Il conviendrait peut-être de mettre un jour un bémol aux tendances bien françaises qui consistent à vouloir échafauder nécessairement des abstractions tombées du ciel coulées dans le bronze, d'une sublime rigidité pour l'éternité, où le "qui" est surdimensionné par rapport au "quoi". Il n'est pas non plus indispensable d'étaler au niveau de l'Aikido international et à celui des différentes disciplines martiales bien de chez nous, nos démons rampants hexagonaux, et le petit côté french touch qui revient à ne savoir régler un problème qu'à coup de clash.

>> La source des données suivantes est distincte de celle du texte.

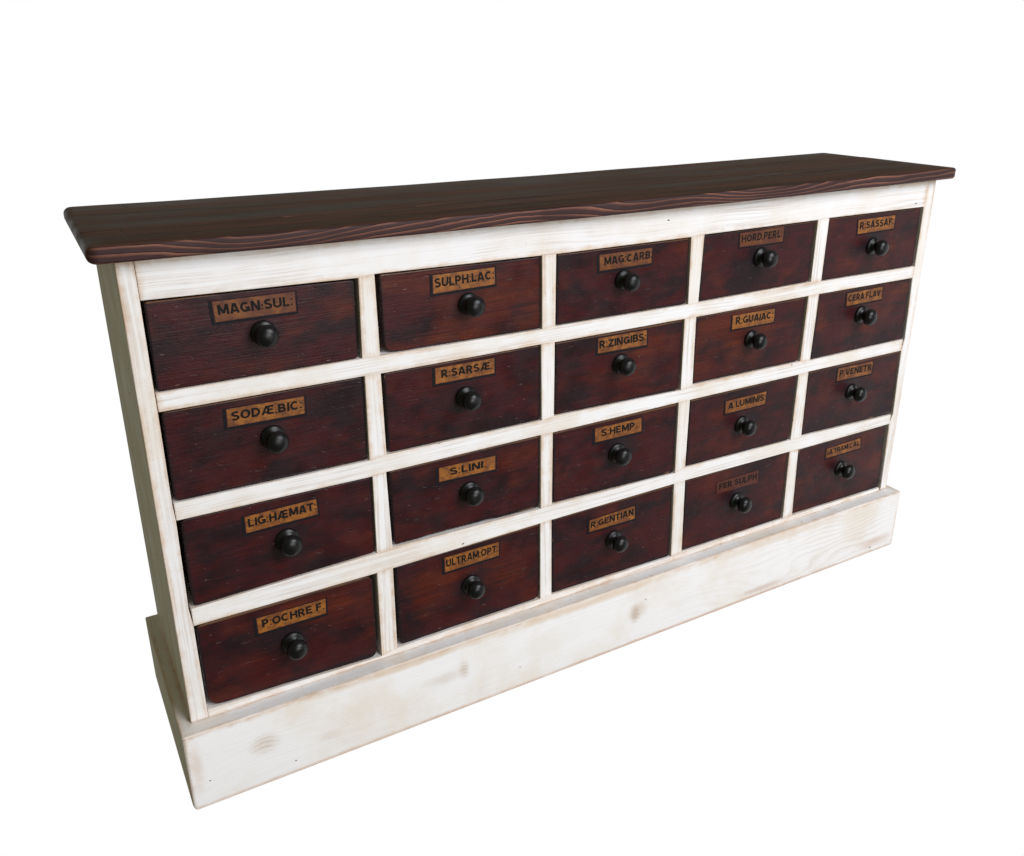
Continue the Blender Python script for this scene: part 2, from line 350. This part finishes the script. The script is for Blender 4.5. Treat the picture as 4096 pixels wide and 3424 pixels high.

Pourquoi ne pas commencer de manière pragmatique, tout d'abord pour le 1er dan, dans une région décoincée, à titre expérimental, avec des candidats volontaires ? Essayer simplement...
L'Aikido n'est pas une collection de vérités révélées mais, entre autres bien sûr, une aptitude à prendre en compte un nombre invraisemblable de paramètres au niveau des conditions de l'attaque, de la morphologie des protagonistes, de leur tempérament etc. D'où la multitude et la richesse de ses courants.
A côté de tout ça, et il faut le rappeler à la fin, il est des examinateurs qui font honneur à notre discipline. Des gens qui rament tous les jours sans esbroufe, qui s'esquintent à remettre en question les certitudes foireuses, contre leur intérêt personnel. Qui sont préoccupés par des questions d'intégrité et de la promotion de l'Aikido, stupidement. Ce sont eux qui assurent l'avenir, ils ont du courage et il faut les saluer très bas, vraiment
Et puis... un témoignage personnel : la découverte d'un dojo parisien où tous les pratiquants, quel que soit leur dan, portent la ceinture blanche, à commencer par le professeur qui est 6ème dan et un des piliers fédéraux. Seule compte la compétence. Peut-être est-ce de ce fait, toujours est-il que le travail et son ambiance y sont d'une qualité exceptionnelle. Exotique éthique. Ceci étant dit avec le plus profond respect.